Saturday, January 8, 2011

Scanning the Globe

After a nice week of crystal clear skies, yet cold, a time when one could look from the Kingston-Edmonds ferry at sails tacking across this southern end of the Salish Sea (aka Puget Sound), enjoying great frost-bite sailing. But now the weather has moved in with grey skies, and rain. Though a bit warmer, snow is forecast mid-week. Time to hunker down with a warm stove and get comfy writing those Christmas thank-you notes and finishing up those cartons of eggnog.


A few posts ago, December 5th, 2008, to be exact, I wrote about the Automatic Identification System, or AIS as it is more commonly called. In a nutshell, it's a radio system, and being a radio system it can see "vessels" when you or your radar cannot. Overlaid on your plotter, it shows vessels that "are just around the corner", thus giving you time to make course corrections. You can read more on this by going to the archives to the left and clicking on 2008, December, 5th. A great safety device, as well as a fun one to monitor when at anchor.
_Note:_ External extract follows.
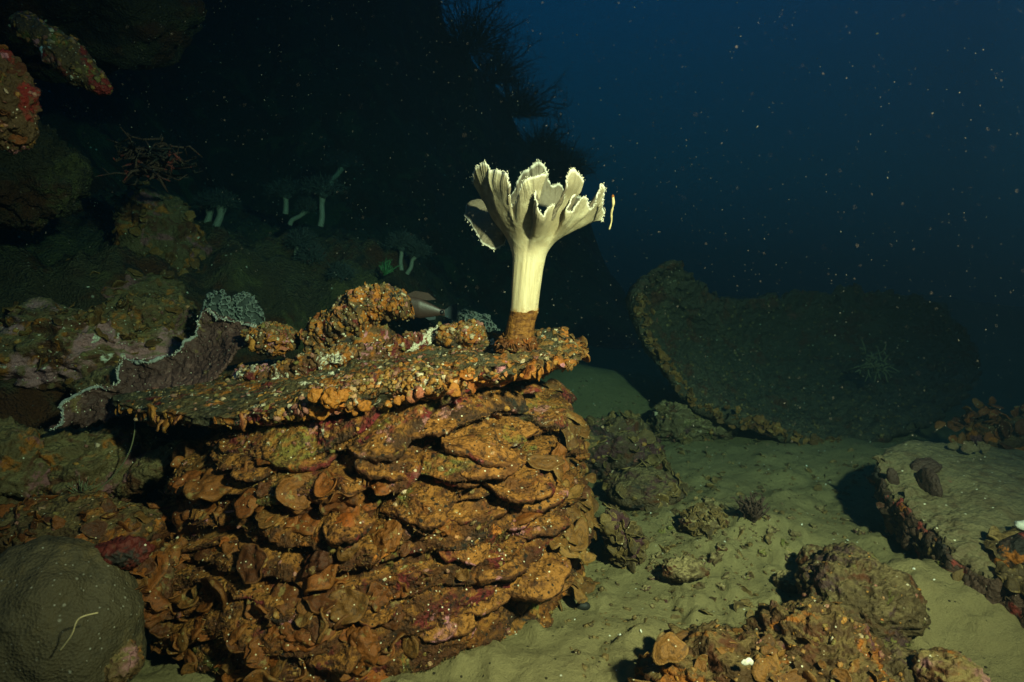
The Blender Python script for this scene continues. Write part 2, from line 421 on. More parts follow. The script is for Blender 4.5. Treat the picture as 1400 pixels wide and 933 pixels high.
M['slab_edge'] = crust('slab_edge_crust', (0.06, 0.03, 0.018), [(DARK, 9, .48, .58, 8), ((.2, .03, .02), 12, .56, .62, 4), (OCHRE, 15, .60, .66, 2)], None, specks=.02, bump=.008)

M['thicket'] = crust('thicket_crust', (0.06, 0.028, 0.016), [((.20, .03, .02), 14, .56, .62, 4), (DARK, 9, .5, .6, 8)], None, specks=.03, bump=.006)
def sand_mat():
    k = NT('sand', .9, .12)
    col = k.mix(k.noise(3.2, 6, .62), (0.108, 0.086, 0.037), (0.19, 0.152, 0.067))
    col = k.mix(k.step(k.noise(11, 6, .7, 2), .53, .68), col, (0.10, 0.075, 0.032))
    col = k.mix(k.math('MULTIPLY', k.noise(420, 2, .7, 5), .7), col, (0.36, 0.285, 0.14), 'MIX')
    d = k.voro(95); r = k.voro(95, out='Color'); sp = k.n('ShaderNodeSeparateColor'); k.l(r, sp.inputs[0])
    col = k.mix(k.math('MULTIPLY', k.step(d, .36, .22), k.step(sp.outputs[0], .95, .96)), col, (.035, .026, .014))
    d2 = k.voro(70, off=3.3); r2 = k.voro(70, out='Color', off=3.3); sp2 = k.n('ShaderNodeSeparateColor'); k.l(r2, sp2.inputs[0])
    col = k.mix(k.math('MULTIPLY', k.step(d2, .25, .15), k.step(sp2.outputs[1], .975, .98)), col, (.75, .72, .6))
    k.bump(k.math('ADD', k.noise(60, 6, .7), k.math('MULTIPLY', k.noise(330, 3, .7), .35)), .010)
    return k.done(col)
M['sand'] = sand_mat()

def frond_mat(name, stops, band=.35, rim=(.36, .24, .09), fuzz=1.0):
    k = NT(name, .62, .3)
    col = k.ramp(k.attr('tint'), stops)
    rad = k.math('ADD', k.attr('rad'), k.math('MULTIPLY', k.noise(30, 3), .35))
    bands = k.math('SINE', k.math('MULTIPLY', rad, 26.0))
    col = k.mix(k.math('MULTIPLY', k.step(bands, -.2, .9), band), col, (.03, .014, .005))
    col = k.mix(k.step(k.noise(38, 5, .65, 4), .56, .68), col, (.22, .14, .045))
    col = k.mix(k.math('MULTIPLY', k.step(k.attr('rad'), .86, 1.0), .40), col, rim)
    col = k.mix(k.math('MULTIPLY', k.step(k.noise(95, 4, .7, 14), .52, .64), .6), col, (.022, .011, .004))
    d = k.voro(200); r = k.voro(200, out='Color'); sp = k.n('ShaderNodeSeparateColor'); k.l(r, sp.inputs[0])
    col = k.mix(k.math('MULTIPLY', k.step(d, .34, .2), k.step(sp.outputs[0], .96, .97)), col, (.6, .5, .33))  # painted glints and grains on the blades too
    k.bump(k.math('ADD', k.noise(190, 3, .7), k.math('MULTIPLY', k.noise(40, 4), .8)), .003 * fuzz)
    return k.done(col)
M['frond'] = frond_mat('brown_alga', [(0, (.060, .015, .003)), (.35, (.120, .033, .004)), (.6, (.20, .050, .005)), (.8, (.13, .055, .010)), (1, (.26, .060, .005))], .22, (.18, .070, .013))
M['leaf'] = frond_mat('leafy_alga', [(0, (.08, .033, .006)), (.5, (.16, .062, .010)), (1, (.23, .105, .022))], .25, (.24, .14, .04))
M['darkfrond'] = frond_mat('dull_alga', [(0, (.05, .03, .01)), (.5, (.10, .06, .018)), (1, (.17, .10, .03))], .2)
M['turf'] = frond_mat('brown_turf', [(0, (.05, .020, .005)), (.6, (.13, .055, .011)), (.9, (.24, .12, .03)), (1, (.35, .22, .09))], 0.)
M['edgefrond'] = frond_mat('dark_edge_growth', [(0, (.025, .012, .007)), (.6, (.05, .025, .010)), (.85, (.10, .02, .012)), (1, (.12, .075, .02))], .2, (.08, .05, .02))
M['sponge'] = frond_mat('ochre_sponge', [(0, (.26, .088, .010)), (.45, (.36, .125, .014)), (.7, (.24, .062, .010)), (.85, (.34, .10, .06)), (1, (.42, .17, .025))], .08, rim=(.38, .16, .03))
M['bits'] = frond_mat('crust_bits', [(0, (.20, .09, .02)), (.3, (.38, .17, .03)), (.45, (.12, .03, .02)), (.6, (.34, .14, .11)), (.70, (.14, .12, .03)), (.86, (.22, .10, .02)), (.93, (.55, .48, .34)), (1, (.42, .13, .02))], .05)
M['palebits'] = frond_mat('pale_bits', [(0, (.16, .10, .035)), (.6, (.34, .25, .13)), (1, (.62, .54, .38))], .05)

def stalk_mat():
    k = NT('coral_stalk_skin', .5, .35)
    mp = k.n('ShaderNodeMapping'); mp.inputs['Scale'].default_value = (1, 1, .06); k.l(k.co, mp.inputs[0])
    st = k.noise(110, 4, .6, 0, 0, mp.outputs[0])
    col = k.mix(k.step(st, .35, .68), (.66, .54, .34), (.50, .39, .23))
    sx = k.n('ShaderNodeSeparateXYZ'); k.l(k.co, sx.inputs[0])
    zz = k.math('ADD', sx.outputs['Z'], k.math('MULTIPLY', k.math('SUBTRACT', k.noise(38, 5, .7, 2), .5), .11))
    col = k.mix(k.step(zz, .118, .072), col, (.34, .17, .04))
    k.b.inputs['Subsurface Weight'].default_value = .12; k.b.inputs['Subsurface Radius'].default_value = (.012, .009, .005)
    k.bump(k.math('ADD', st, k.math('MULTIPLY', k.noise(70, 4), .25)), .003, .3)
    return k.done(col)
M['stalk'] = stalk_mat()
def cap_mat():
    k = NT('coral_cap_skin', .6, .3)
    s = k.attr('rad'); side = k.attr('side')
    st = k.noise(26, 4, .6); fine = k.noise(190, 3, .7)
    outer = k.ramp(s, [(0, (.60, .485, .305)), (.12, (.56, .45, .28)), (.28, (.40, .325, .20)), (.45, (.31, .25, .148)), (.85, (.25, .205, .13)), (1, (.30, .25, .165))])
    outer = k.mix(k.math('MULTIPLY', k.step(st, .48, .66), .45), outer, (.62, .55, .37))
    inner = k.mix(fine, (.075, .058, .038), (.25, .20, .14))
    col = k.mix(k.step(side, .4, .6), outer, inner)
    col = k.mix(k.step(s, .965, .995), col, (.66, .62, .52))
    d = k.voro(230)
    k.bump(k.math('ADD', k.math('MULTIPLY', d, .4), k.math('MULTIPLY', k.noise(60, 4), .5)), .002, .5)
    k.b.inputs['Subsurface Weight'].default_value = .2; k.b.inputs['Subsurface Radius'].default_value = (.01, .008, .005)
    return k.done(col)
M['cap'] = cap_mat()
def plain(name, c, rough=.6, var=.4, scale=60, bump=.002, spec=.3, dark=None):
    k = NT(name, rough, spec)
    col = k.mix(k.noise(scale, 4, .65), dark or tuple(x * (1 - var) for x in c), tuple(min(1, x * (1 + var)) for x in c))
    if bump: k.bump(k.noise(scale * 1.7, 4, .65), bump)
    return k.done(col)
def holdfast_mat():
    k = NT('holdfast_skin', .7, .25)
    mp = k.n('ShaderNodeMapping'); mp.inputs['Scale'].default_value = (.7, .7, 1.5); k.l(k.co, mp.inputs[0])
    h = k.noise(90, 4, .6, 0, .5, mp.outputs[0])
    col = k.mix(k.step(h, .35, .65), (.09, .030, .006), (.26, .105, .018))
    k.bump(h, .006); return k.done(col)
M['holdfast'] = holdfast_mat()
M['tip'] = plain('pale_tips', (.62, .57, .45), .5, .15, 200, 0)
M['purple'] = crust('purple_sheet_skin', (0.070, 0.030, 0.024), [((.12, .055, .045), 12, .5, .6, 1), ((.16, .10, .03), 10, .58, .66, 2), (DARK, 9, .62, .7, 8)], None, specks=.06, speck_scale=220, bump=.006)
M['whiterim'] = plain('white_rim', (.40, .40, .36), .7, .3, 240, .004, .2, (.10, .09, .075))
def lace_mat():
    k = NT('lace', .7, .2)
    k.bump(k.voro(110), .004)
    return k.done(k.mix(k.noise(80, 3), (.10, .11, .095), (.26, .28, .24)))
M['lace'] = lace_mat()
M['lacecore'] = plain('lace_core', (.045, .05, .042), .8, .35, 60, .004)
def dome_mat():
    k = NT('dome_skin', .75, .2)
    col = k.mix(k.noise(14, 5, .6), (.042, .031, .015), (.085, .062, .031))
    mp = k.n('ShaderNodeMapping'); mp.inputs['Scale'].default_value = (1, 1, 1.4); k.l(k.co, mp.inputs[0])
    col = k.mix(k.step(k.noise(22, 5, .7, 7), .50, .66), col, (.030, .022, .011))
    col = k.mix(k.step(k.noise(10, 4, .6, 17), .56, .66), col, (.10, .066, .024))
    msk = k.step(k.noise(9, 4, .6, 12), .36, .52)
    for sc, th, o in ((120, .62, 1.7), (60, .84, 4.4)):
        d = k.voro(sc, off=o); r = k.voro(sc, out='Color', off=o); sp = k.n('ShaderNodeSeparateColor'); k.l(r, sp.inputs[0])
        col = k.mix(k.math('MULTIPLY', k.step(k.math('ADD', d, k.math('MULTIPLY', k.noise(150, 2), .25)), .34, .2), k.math('MULTIPLY', msk, k.math('MULTIPLY', k.step(sp.outputs[0], th, th + .03), .7))), col, (.46, .44, .36))
    col = k.mix(k.math('MULTIPLY', k.noise(350, 2, .7), .5), col, (.10, .085, .05))
    k.bump(k.math('ADD', k.math('MULTIPLY', k.voro(210), 1.0), k.math('MULTIPLY', k.noise(40, 5, .65), 1.6)), .0022)
    return k.done(col)
M['dome'] = dome_mat()
M['redsponge'] = crust('red_sponge', (.085, .010, .005), [(DARK, 16, .52, .6, 8), (BROWN, 12, .55, .62, 3), (ORANGE, 22, .66, .7, 5)], None, specks=.03, bump=.006)
M['darkblob'] = plain('dark_brown_sponge', (.05, .026, .018), .6, .5, 60, .006)
M['twig'] = plain('black_twig', (.012, .012, .010), .8, .3, 40, 0)
M['debris'] = plain('drift_debris', (.50, .40, .20), .6, .35, 120, 0)
M['strand'] = plain('strand', (.13, .12, .06), .7, .3, 80, 0)
M['shell'] = plain('white_shell', (.68, .66, .58), .5, .2, 120, .001)
M['snow'] = plain('suspended_matter', (.075, .08, .072), .8, .3, 20, 0)
M['green'] = plain('green_hydroid', (.06, .18, .06), .6, .3, 60, 0)
M['farstalk'] = plain('pale_stalk', (.21, .20, .14), .6, .2, 40, .002)
M['farcrown'] = plain('grey_polyps', (.045, .052, .045), .8, .35, 60, 0)
M['hole'] = plain('dark_shell', (.012, .012, .010), .6, .4, 60, .001)
M['fishbody'] = plain('fish_skin', (.045, .022, .016), .45, .35, 70, .0005, .5)
M['fishpale'] = plain('fish_fin', (.030, .045, .05), .5, .3, 70, 0)
M['fisheye'] = plain('fish_spot', (.01, .01, .012), .3, .2, 60, 0, .5)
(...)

You get all sorts of information about the vessels you "see" - - you "see" the vessel's name; if it is "at anchor", "underway using engine", or "not under command"; type of ship and cargo; tonnage; dimensions; speed and course over ground; call-sign; MMSI; and destination, and when it will get there. I did notice that military vessels don't say much of anything on their icon, something akin to sailors and soldiers wearing camouflage uniforms in Starbucks (Hey, I can see you!).


AIS is becoming more popular, with some larger recreational vessels now transmitting their information while the rest of us just "read" what they're saying.


And when at evening anchor, calmly nursing a cool glass of wine, it doesn't bother me one bit when my wife and traveling companions kid me as I sit tracking vessels on my plotter. "Look, there goes the B.C. Ferry "Spirit of Vancouver Island" leaving Tsawwassen. And there's the tug "Intrepid III" with a tow, just rounding Moresby Island." Wow, just another form of mariner relaxation.


But now you can go even global, thanks to the creative work of the University of the Aegean in Mytilene, Greece.  Those lads and gals of the Department of Product and System Design Engineering have wonderfully created and host a world-wide AIS, Marine Traffic.com from which you can track vessels all over the globe. Right now, as I write this post, their page shows 20,461 vessels being tracked.


A great way to pass the time, a sort of nautical "Where's Elmo?", as you're  hunkered down and waiting for clearer skies and calmer seas.


And if you haven't yet done so, check out AIS for your own vessel. I got mine through Milltech Marine, a local Northwest company with great service and support.


Thanks to Mike Harlick and Rod Scher (author, The Annotated Sailing Around the World) who separately introduced me to the University of the Aegean site (which is also a hint asking you for your ideas for this blog . . .).